2. Obama n’est pas un Noir ordinaire. Non qu’il soit « seulement » métis. Mais, contrairement à un Jesse Jackson ou à un Al Sharpton, contrairement à une Condi Rice qui était, comme eux, une descendante d’esclaves et porteuse donc, à ce titre, de la mémoire de la ségrégation, il est né, lui, d’un père kényan. La différence est énorme. Car le miroir qu’il tend à l’Amérique n’est plus celui de ces temps obscurs. L’image qu’il lui renvoie d’elle-même n’est plus celle d’une culpabilité ancestrale et, au fond, insupportable. Barack Obama peut l’emporter car il est le premier Afro-Américain à faire, par la grâce de sa naissance, un pas hors des deux rangs de ce qu’on appelle ici la « guerre civile » – et le premier qui, du coup, puisse jouer la carte, non de la condamnation, voire de la damnation, mais de la séduction et, comme il le répète sans cesse, de la réconciliation.

3. Il est bon. Je veux dire qu’il est, non seulement le plus charismatique (de cela, nul ne doute), mais le plus doué des politiciens produits par la machine démocrate depuis longtemps.

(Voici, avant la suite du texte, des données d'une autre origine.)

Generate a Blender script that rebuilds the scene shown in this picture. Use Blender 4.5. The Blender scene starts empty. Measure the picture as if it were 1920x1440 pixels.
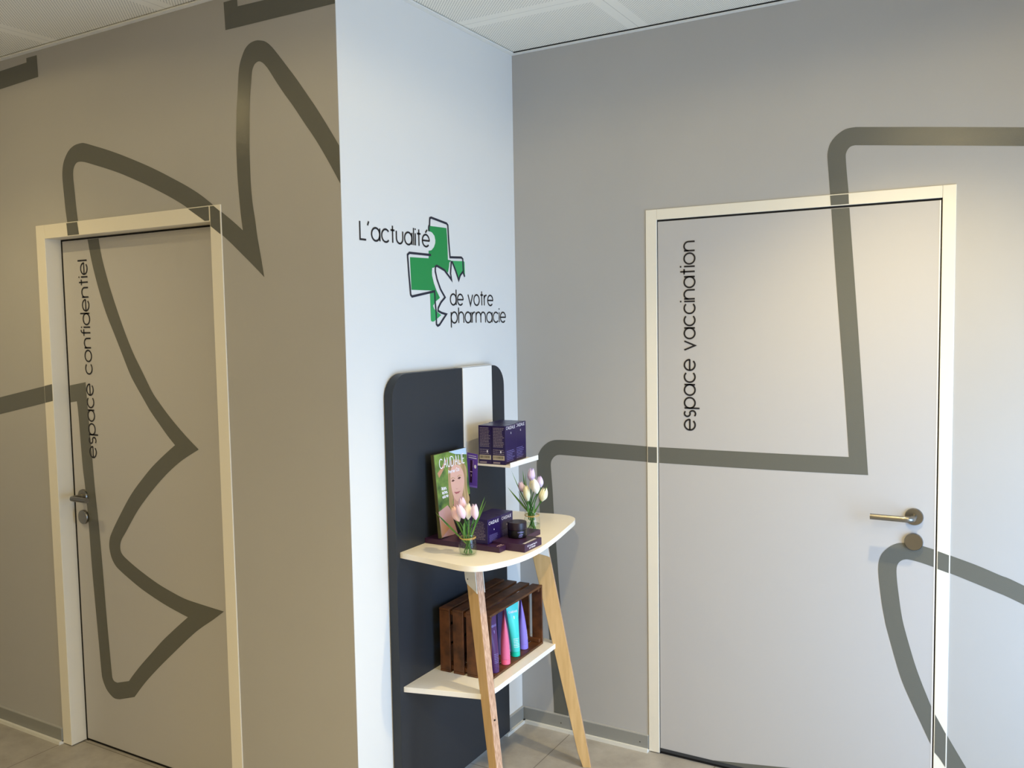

Rendez-vous à Denver (Colorado), swing state par excellence, où il survendra, en août, le fait qu’il ait choisi cet État, pas un autre, comme théâtre de son sacre. Rendez-vous en Floride, autre État bascule, où il est déjà en campagne contre la perspective, imprudemment encouragée par son rival, de forages pétroliers offshore. Écoutez-le, dans le Nevada, trouver les mots qui touchent la fibre de ces patriotes de première, deuxième, génération qu’on appelle les Hispaniques. Et je ne parle pas de cette grande première qu’est l’attribution à un comité spécial (et présidé, excusez du peu, par la dernière des Kennedy !) de la responsabilité du choix du futur vice-président : le gouverneur du Nouveau-Mexique ? le sénateur Jim Webb, vétéran du Vietnam ? le gouverneur Strickland comme un clin d’œil aux blue collars ? Bill Ritter, pour les catholiques ? il y a, dans le principe même de ce trébuchet politique donné en spectacle à l’entière Amérique, le plus habile, le plus rusé et, à l’arrivée, le plus rentable des tributs payés à l’incontournable bizarrerie de son système électoral.

J’ai été l’un des premiers à prendre acte, ici, il y a quatre ans, après l’avoir entendu, puis rencontré, à Boston, de l’apparition du météore Obama. Puissé-je, aujourd’hui, ne pas me tromper non plus en annonçant qu’il aura, très vite maintenant, le visage des États-Unis. En tout cas, je prends date.